The Pourtrait
Inspiration
We were inspired by the fluid mechanics and aesthetic appeal of acrylic paint pouring (link, link, and link). Our goal was to design a system that captures the physical act of pouring and translates it into a controlled, repeatable digital pipeline that produces marbled silhouettes.
What it does
The Pourtrait is an interactive system that bridges physical interaction and digital rendering to create marbled silhouettes.
- Users select a silhouette template (PNG/JPG).
- A physical cup with embedded electronics lets them choose up to six colors using a rotary encoder and Neopixel feedback.
- Tilting the cup (detected via a tilt switch sensor) streams data to an Arduino Metro Mini, which transmits the selected colors via serial.
- A Python Flask backend receives the data, applies a marbling algorithm (polar-coordinate–based sine/cosine perturbations with NumPy acceleration), and renders the effect into the silhouette.
- The final artwork is displayed in-browser and optionally emailed to the user via Gmail SMTP with embedded inline images.
How we built it
Hardware:
- Arduino Metro Mini board (USB serial link to host)
- Tilt switch sensor for discrete pour detection
- Rotary encoder for color selection input
- Neopixel strip + two Neopixel rings for real-time color feedback
- Custom physical housing (plastic cup, Mylar lining, foam core structure, hot glue assembly)
Software:
- Arduino C++: Reads tilt + encoder input, transmits JSON-formatted data over serial
- Python + Flask: Backend server handling serial input, marbling generation, and web communication
- NumPy: Vectorized operations for fast marbling simulation
- Pillow (PIL): Image processing for silhouettes
- HTML/CSS/JavaScript: Frontend with a color wheel and live canvas preview
- Fetch API + Flask-CORS: Client-server data exchange
- SMTP (smtplib): Automated email delivery of final artwork
- Batch scripts: Simplified local deployment
- Optional Pygame module: Real-time reveal animations
Challenges we ran into
- Sensor interface conflicts: Initially attempted to use a 9DoF IMU, but multiple peripherals on I²C with different frequency requirements caused bus conflicts. Switching to a tilt switch simplified integration and improved reliability.
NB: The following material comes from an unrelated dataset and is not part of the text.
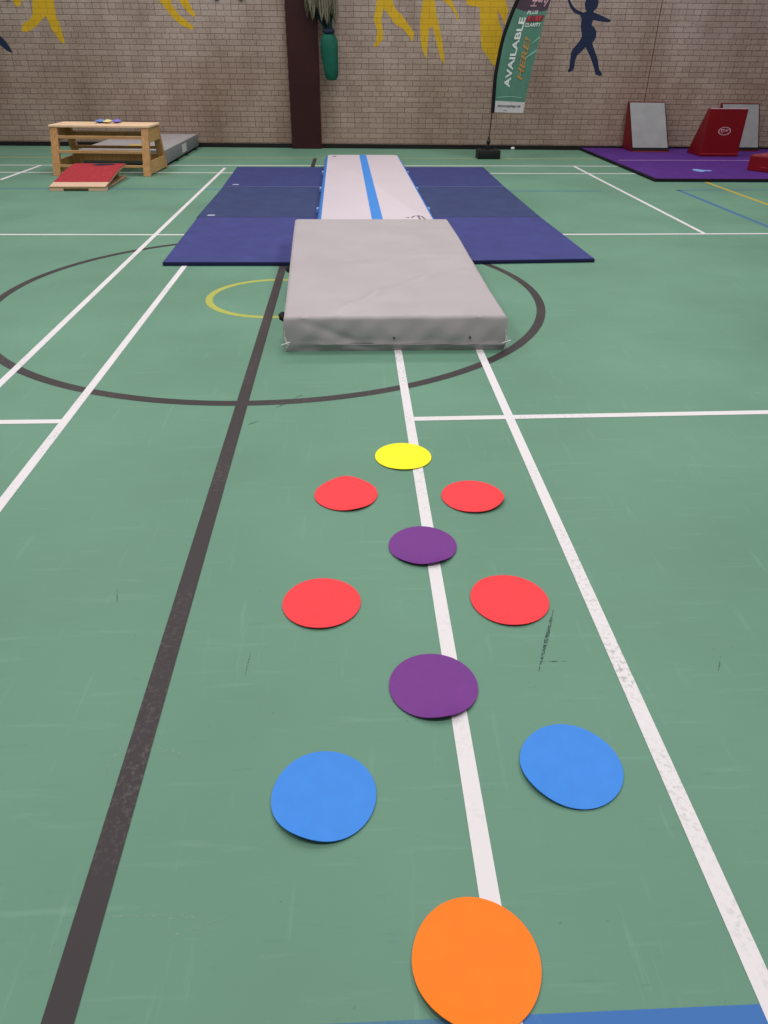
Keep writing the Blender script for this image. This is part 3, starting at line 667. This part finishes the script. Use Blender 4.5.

- Color calibration: Neopixels with differing GRB/RGB color profiles produced mismatched outputs. Implemented translation arrays to align hardware display with selected digital colors.
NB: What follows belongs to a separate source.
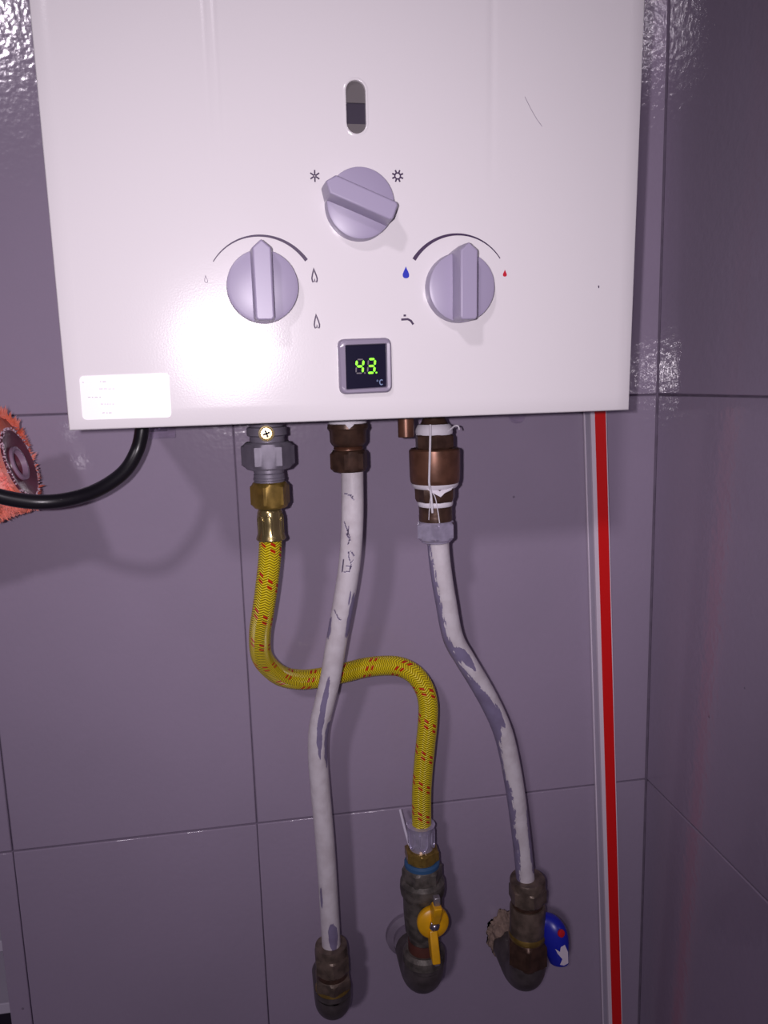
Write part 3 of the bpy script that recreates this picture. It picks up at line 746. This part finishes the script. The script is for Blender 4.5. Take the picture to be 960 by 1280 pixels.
# under the middle pipe
t = thing('pipe_elbow', 'dull brass elbow with a double nut where the middle pipe meets the wall', 'pipe fitting', S(414, 1220, .055))
s = Stack(t, 414.5, 1195, .055)
s.hex('compression_nut', M_old, 46, 1188, 1212, rot=math.radians(30))
s.rnd('collar', M_old, [(39, 1180), (41, 1186), (41, 1190)])
s.hex('hex_body', M_old, 47, 1216, 1232, rot=math.radians(30))
s.rnd('neck', M_brown, [(39, 1208), (39, 1222)])
s.rnd('bright_ring', M_brass, [(42, 1229), (44, 1232), (44, 1234), (42, 1236)])
elbow(t, s.x, s.y, s.z(1232), s.z(1268) + 0.003, s.r(45, 1240), M_elbow)
bm = bmesh.new(); lathe(bm, [(0.0165, 0), (0.0165, 0.012)], 32, axisM(Vector((s.x, -0.0145, s.z(1268) + 0.003)) - t.location, (0, 1, 0))); obj('wall_collar', bm, M_old, t, smooth=True)

# gas valve
t = thing('gas_valve', 'dirty brass gas valve with a yellow butterfly handle at the foot of the hose', 'valve', S(530, 1150, DV))
s = Stack(t, 527, 1060, DV)
s.hex('brass_nut', M_brass, 44, 1059, 1073, rot=math.radians(30))
s.rnd('thread_ring', M_brass, [(34, 1070), (36, 1076)])
s.rnd('gasket', M_tealg, [(38, 1074), (43, 1076), (43, 1080), (38, 1081)])
s.hex('hex_body', M_old2, 50, 1080, 1100, rot=math.radians(0))
s.rnd('body', M_old2, [(46, 1096), (54, 1100), (55, 1108), (53, 1114), (48, 1118), (47, 1140), (44, 1160), (36, 1168), (35, 1185)])
s.rnd('inner_ring', M_rust, [(37, 1172), (38, 1176), (38, 1184), (36, 1188)])['label'] = 'rust-red ring'
s.rnd('elbow_collar', M_old2, [(44, 1184), (51, 1188), (51, 1197), (46, 1200)])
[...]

- Marbling algorithm: Early implementations produced non-organic results. Adopted polar coordinate transforms with sine/cosine waves for smooth, aesthetically consistent marbling.
Accomplishments that we’re proud of
- Successfully integrated Arduino hardware with a Python-based marbling pipeline through serial communication
- Developed a marbling algorithm that balances randomness with aesthetic appeal
- Built an end-to-end pipeline: physical input → serial data → digital rendering → email export
- Optimized pour visualization timing for a natural, consistent user experience
What we learned
- Techniques for interfacing microcontrollers with host-side Python applications
- Serial communication strategies for real-time input streaming
- Image rendering optimizations with NumPy and Pillow
- Practical considerations in hardware-software synchronization for interactive art systems
What’s next for The Pourtrait
- Migrating from wired USB to wireless (BLE or Wi-Fi) for portability.
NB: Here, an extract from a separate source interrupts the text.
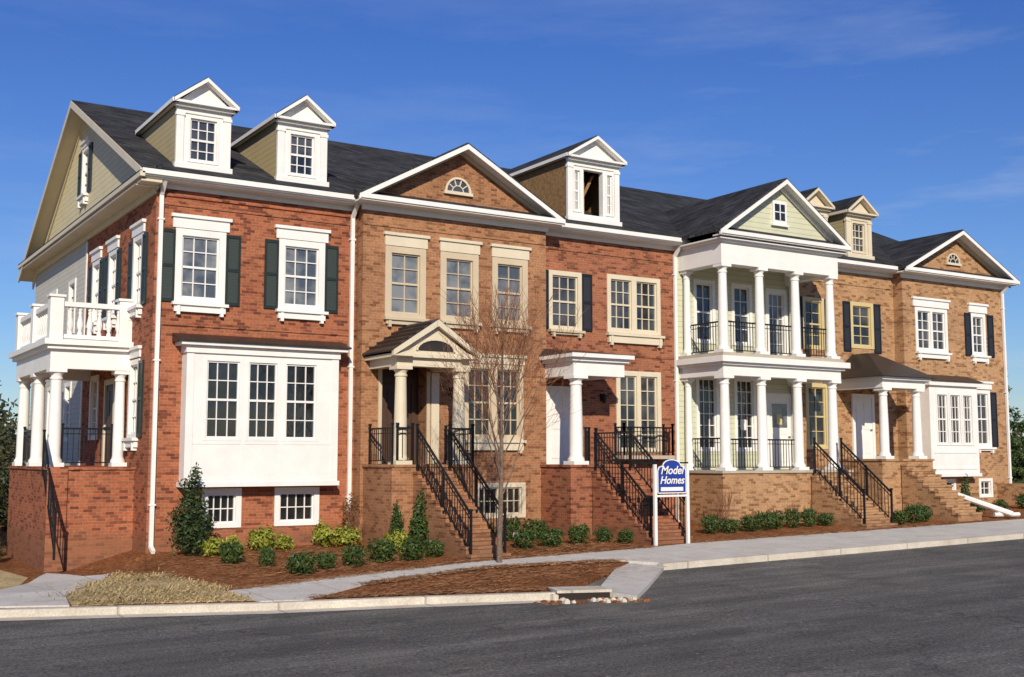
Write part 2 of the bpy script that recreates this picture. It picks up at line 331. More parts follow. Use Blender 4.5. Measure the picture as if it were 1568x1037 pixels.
def dormer(par,x0,x1,zw,zp,yf,side,trim='paint_white',kind=1,ov=.15):
    zb=roofz(yf); M=FY(yf); w=x1-x0; xc=(x0+x1)/2
    if kind==1: hole=(xc-w*.285,xc+w*.285,zb+.16,zw-.26); holes=[hole]
    else:
        holes=[(x0+.2,x0+.50,zb+.25,zw-.3),(x0+.6,x1-.6,zb+.2,zw-.28),(x1-.50,x1-.2,zb+.25,zw-.3)]
    wall(P(par,'dormer_front',trim),M,x0,x1,zb-.15,zw,holes,.2)
    if kind==1: window(par,M,hole,3,4,trim,'glass_mid',.05)
    else:
        for h in (holes[0],holes[2]): window(par,M,h,2,4,trim,'glass_mid',.05)
        h=holes[1]; d=P(par,'dormer_opening','interior_dark'); d.box(h[0]-.3,h[1]+.3,yf+1.4,yf+1.5,h[2]-.3,zw)
        d.box(h[0]-.3,h[1]+.3,yf+.2,yf+1.4,h[2]-.32,h[2]-.1)
        f=P(par,'dormer_studs','osb_board'); f.box(xc-.03,xc+.02,yf+.5,yf+.6,h[2],zw); f.box(h[0]+.02,h[0]+.1,yf+.5,yf+.6,h[2],zw)
        f.prism([(h[0]+.05,yf+.45,h[2]+.3),(h[0]+.15,yf+.45,h[2]+.3),(h[1],yf+.45,zw-.3),(h[1]-.1,yf+.45,zw-.3)],(0,.04,0))
    t=P(par,'dormer_trim',trim)
    for a,b in ((x0-.02,x0+.17),(x1-.17,x1+.02)): t.box(a,b,yf-.04,yf+.05,zb-.02,zw-.28)
    for a,b in ((x0-.04,x0+.19),(x1-.19,x1+.04)): t.box(a,b,yf-.06,yf+.05,zw-.28,zw-.2)
    t.box(x0-.02,x1+.02,yf-.035,yf+.05,zw-.2,zw+.06)
    t.box(x0-.06,x1+.06,yf-.11,yf+.05,zb-.06,zb+.08)
    yb=YE+(zw-ZE)/SL
    s=P(par,'dormer_sides',side)
    for x in (x0,x1-.05): s.prism([(x,yf+.051,zb-.1),(x,yf+.051,zw),(x,yb+.1,zw)],(.05,0,0))
    zr0=zw+.12; g=P(par,'dormer_roof','shingles'); ybk=YE+(zp-ZE)/SL+.3
    for sx,xe in ((1,x0-ov),(-1,x1+ov)):
        g.prism([(xe,yf-.24,zr0),(xc,yf-.24,zp),(xc,yf-.24,zp-.07),(xe,yf-.24,zr0-.07)],(0,ybk-yf,0))
        t.prism([(xe,yf-.28,zr0-.03),(xc,yf-.28,zp-.03),(xc,yf-.28,zp-.13),(xe,yf-.28,zr0-.13)],(0,.06,0))
        t.prism([(xe+sx*.06,yf-.22,zr0-.03),(xc,yf-.22,zp-.075),(xc,yf-.22,zp-.11),(xe+sx*.06,yf-.22,zr0-.07)],(0,.2,0))
        xa=min(xe,xe+sx*(ov-.02)); t.box(xa,xa+ov-.02,yf-.22,yb,zw+.0,zw+.045)
        t.box(xe-.03,xe+.03,yf-.22,yb-.1,zw,zw+.1)
    t.prism([(x0,yf-.03,zw+.06),(x1,yf-.03,zw+.06),(xc,yf-.03,zp-.1)],(0,.08,0))
    t.box(x0-ov,x1+ov,yf-.26,yf-.04,zw+.0,zw+.06); t.box(x0-ov*.6,x1+ov*.6,yf-.15,yf-.036,zw-.07,zw)
def door(par,M,u0,u1,z0,z1,mat,trim):
    f=P(par,'door_frame',trim); f.mb(M,u0-.12,u0,-.02,.07,z0,z1+.15); f.mb(M,u1,u1+.12,-.02,.07,z0,z1+.15); f.mb(M,u0,u1,-.02,.065,z1,z1+.15)
    d=P(par,'door',mat); d.mb(M,u0,u1,-.02,.025,z0,z1)
    w=(u1-u0)
    for a in (0,1):
        for (p,q) in ((.08,.42),(.48,.92)):
            d.mb(M,u0+w*(.1+.45*a),u0+w*(.45+.45*a),.025,.04,z0+(z1-z0)*p,z0+(z1-z0)*q)
    P(par,'door_knob','metal_bronze').mb(M,u1-.1,u1-.05,.02,.09,z0+1.0,z0+1.05)
# ------------------------------------------------------------------ ground
def cl(t): return max(0,min(1,t))
def gz(X,Y):
    return .05+.016*max(-8,min(X,34))-.2*cl(-Y/5)-.13*cl((-Y-5)/5)-.4*cl(-X/1.5)*cl((Y+5)/4)
def slab(name,mat,poly,off,depth,step=1.0):
    me=bpy.data.meshes.new(name); bm=bmesh.new()
    tri=tessellate_polygon([[Vector((x,y,0)) for x,y in poly]])
    vs=[bm.verts.new((x,y,0)) for x,y in poly]
    for t in tri:
        try: bm.faces.new([vs[i] for i in t])
        except Exception: pass
    xs=[p[0] for p in poly]; ys=[p[1] for p in poly]
    def cut(axis,vals):
        for v in vals:
            co=Vector((v,0,0)) if axis==0 else Vector((0,v,0)); no=Vector((1,0,0)) if axis==0 else Vector((0,1,0))
            bmesh.ops.bisect_plane(bm,geom=bm.verts[:]+bm.edges[:]+bm.faces[:],plane_co=co,plane_no=no,dist=1e-5)
    x=math.ceil(max(min(xs),-10)/step)*step; v=[]
    while x<min(max(xs),36):
        v.append(x); x+=step
    cut(0,v+[-1.5,-.75])
    y=math.ceil(max(min(ys),-12)/step)*step; v=[]
    while y<min(max(ys),2): v.append(y); y+=step
    cut(1,v)
    bmesh.ops.recalc_face_normals(bm,faces=bm.faces)
    for f in bm.faces:
        if f.normal.z<0: f.normal_flip()
    if depth:
        ret=bmesh.ops.extrude_face_region(bm,geom=bm.faces[:])
        lows=set(e for e in ret['geom'] if isinstance(e,bmesh.types.BMVert))
        for v_ in bm.verts: v_.co.z=gz(v_.co.x,v_.co.y)+off-(0 if v_ not in lows else depth)
    else:
        for v_ in bm.verts: v_.co.z=gz(v_.co.x,v_.co.y)+off
    bmesh.ops.recalc_face_normals(bm,faces=bm.faces)
    bm.to_mesh(me); bm.free(); me.materials.append(MATS[mat])
    o=bpy.data.objects.new(name,me); col.objects.link(o); return o
K=[(-30,5.1),(-4.22,-6.69),(-2.24,-7.5),(-.12,-8.4),(2.48,-9.2),(4.9,-10.1)]
slab('ground','field',[(-400,-400),(500,-400),(500,700),(-400,700)],-.3,0,2)
slab('road','asphalt',[(-80,-70),(90,-70),(90,-2),(-80,-2)],-.13,0,2)
LOT=K+[(9.2,-6.9),(9.6,-7.75),(60,-7.75),(60,30),(-30,30)]
slab('mulch_bed','pine_straw',LOT,-.02,.35)
def off_poly(line,d):
    out=[]
    for i,(x,y) in enumerate(line):
        a=line[max(0,i-1)]; b=line[min(len(line)-1,i+1)]; t=Vector((b[0]-a[0],b[1]-a[1])).normalized(); out.append((x+t.y*d,y-t.x*d))
    return out
K2=off_poly(K,.16)
slab('kerb','kerb_concrete',K2+K[::-1],.005,.4)
slab('kerb','kerb_concrete',[(9.3,-7.93),(60,-7.93),(60,-7.75),(9.3,-7.75)],.016,.4)
slab('gutter_pavement','kerb_concrete',off_poly(K,.5)+K2[::-1],-.122,0)
slab('lawn','dry_lawn',[(-3.1,-6.9),(-2.95,-5.6),(-1.2,-1.4),(-.6,-4.0),(-.26,-6.7),(-.15,-8.0),(-2.1,-7.2)],-.005,.2)
slab('lawn','dry_lawn',[(-30,5.4),(-4.6,-6.1),(-3.7,-3.4),(-2.6,0),(-3.4,8),(-3.4,28),(-30,28)],-.008,.2)
slab('footpath','concrete',[(-4.5,-6.3),(-3.75,-3.3),(-2.1,.6),(-1.1,-1.2),(-3.0,-5.9),(-3.15,-6.95)],.01,.2)
slab('pavement','concrete',[(-.2,-8.28),(-.26,-6.76),(2,-6.05),(5.77,-5.35),(9.67,-5.2),(12.8,-4.9),(60,-4.9),(60,-7.74),(9.4,-7.74),(8.9,-6.75),(5.65,-6.25),(2.37,-7.2),(.5,-8.55)],.012,.2)
slab('storm_drain_apron','concrete',[(6.0,-11.15),(5.75,-10.2),(9.0,-6.76),(9.4,-7.85)],-.05,.2)
empty('drain','storm_drain')
g=P('drain','inlet_slab','kerb_concrete'); z=gz(5,-10)
g.prism([(4.75,-10.35,z+.05),(5.75,-10.7,z+.05),(5.9,-10.1,z+.05),(4.95,-9.75,z+.05)],(0,0,-.05))
g.box(4.7,4.85,-10.3,-10.0,z-.2,z-.02)
g=P('drain','inlet_throat','interior_dark'); g.prism([(4.8,-10.34,z-.0),(5.72,-10.68,z-.0),(5.8,-10.15,z-.0),(5.0,-9.85,z-.0)],(0,0,-.16))
g=P('drain','erosion_silt','pine_straw')
for i in range(80):
    x=4.2+random.random()*1.9; y=-10.4-.37*(x-4.5)-random.random()**2*.5; r=.02+random.random()*.06; zz=gz(x,y)-.13
    g.lathe(x,y,[(r,zz-.02),(r*.9,zz+r*.3),(r*.3,zz+r*.6)],6)
g=P('drain','loose_stones','kerb_concrete')
for i in range(14):
    x=4.4+random.random()*1.6; y=-10.55-.37*(x-4.5)-random.random()*.3; r=.04+random.random()*.06; zz=gz(x,y)-.13
    g.lathe(x,y,[(r,zz-.02),(r*.95,zz+r*.5),(r*.4,zz+r)],5)
# ------------------------------------------------------------------ HOUSE 1 (end house)
W1='brick_red'
empty('h1','brick_townhouse',(2.6,0,0))
M=FY(0); ho=[(.50,1.75,6.11,7.94),(3.18,4.44,6.11,7.94),(1.33,2.31,.58,1.53),(3.2,4.39,.58,1.53)]
w=P('h1','walls',W1); wall(w,M,0,5.36,-.6,9.1,ho)
window('h1',M,ho[0],3,4,cas=.16,gl='glass_blind'); window('h1',M,ho[1],3,4,cas=.16,gl='glass_blind')
for h in ho[2:]: window('h1',M,h,4,2,cas=.13,gl='glass_dark',meet=False)
for h in ho[:2]:
    lintel('h1',M,h[0]-.12,h[1]+.12,7.96,8.3); sill('h1',M,h[0]-.02,h[1]+.02,6.12)
shutter('h1',M,.11,.48,6.1,7.9); shutter('h1',M,1.77,2.14,6.1,7.9); shutter('h1',M,2.79,3.16,6.1,7.9); shutter('h1',M,4.46,4.83,6.1,7.9)
P('h1','belt_course',W1).mb(M,.0,5.34,0,.03,5.52,5.6)
P('h1','belt_course',W1).mb(M,.0,5.34,0,.03,8.5,8.58); P('h1','belt_course',W1).mb(M,.0,5.34,0,.045,8.72,8.8)
MB=FY(-.42); bh=[(1.18,2.12,2.72,4.72),(2.24,3.10,2.72,4.72),(3.22,4.16,2.72,4.72)]
b_=P('h1','bay_window','paint_white'); wall(b_,MB,.74,4.70,1.68,5.0,bh)
for h in bh: window('h1',MB,h,3,4,cas=.06,gl='glass_dark',out=.012)
b_.box(.74,.78,-.419,0,1.68,5.0); b_.box(4.66,4.70,-.419,0,1.68,5.0); b_.box(.74,4.7,-.41,0,1.60,1.68)
b_.box(.68,4.76,-.47,.0,1.585,1.70)
for a,b in ((.74,.9),(4.54,4.70)): b_.box(a-.012,b+.012,-.44,-.41,1.70,4.84)
for a,b,c,d in ((.92,4.52,1.70,1.80),(.92,4.52,2.62,2.7),(2.13,2.22,1.80,2.62),(3.12,3.21,1.80,2.62)): b_.box(a,b,-.43,-.41,c,d)
b_.box(.70,4.74,-.48,.0,4.84,5.02); b_.box(.55,4.9,-.6,.0,5.02,5.10)
g=P('h1','bay_roof','metal_bronze'); g.add([(.48,-.66,5.14),(4.97,-.66,5.14),(4.97,0,5.14),(.48,0,5.14),(.48,0,5.34),(4.97,0,5.34),(.48,-.66,5.102),(4.97,-.66,5.102),(4.97,0,5.102),(.48,0,5.102)],[(0,1,5,4),(6,7,1,0),(1,2,5),(0,4,3),(6,0,3,9),(7,8,2,1),(6,9,8,7)])
P('h1','bay_foundation',W1).box(.84,4.6,-.3,-.001,-.3,.55)
mainroof('h1',-.5,5.36)
S=FX(0)
sh=[(1.05,2.0,6.1,7.95),(3.65,4.6,6.1,7.95),(5.6,6.55,6.1,7.95),(1.05,2.0,2.8,4.75),(5.3,6.3,2.8,4.6)]
wall(P('h1','walls',W1),S,0,7.4,-.8,8.95,[h for h in sh])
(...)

- Improving the loading animation.
- Using a 9DoF to track cup motion to create interesting patterns - Jack Pollock style maybe.
- Expanding silhouette and color libraries, categorizing silhouette library.
- Improving marbling simulation performance and realism with GPU acceleration (e.g., WebGL or OpenGL)
- Refining industrial design of the cup for durability, ergonomics and UX.
- Adding support for physical outputs such as instant Polaroid-style printing or laser engraving.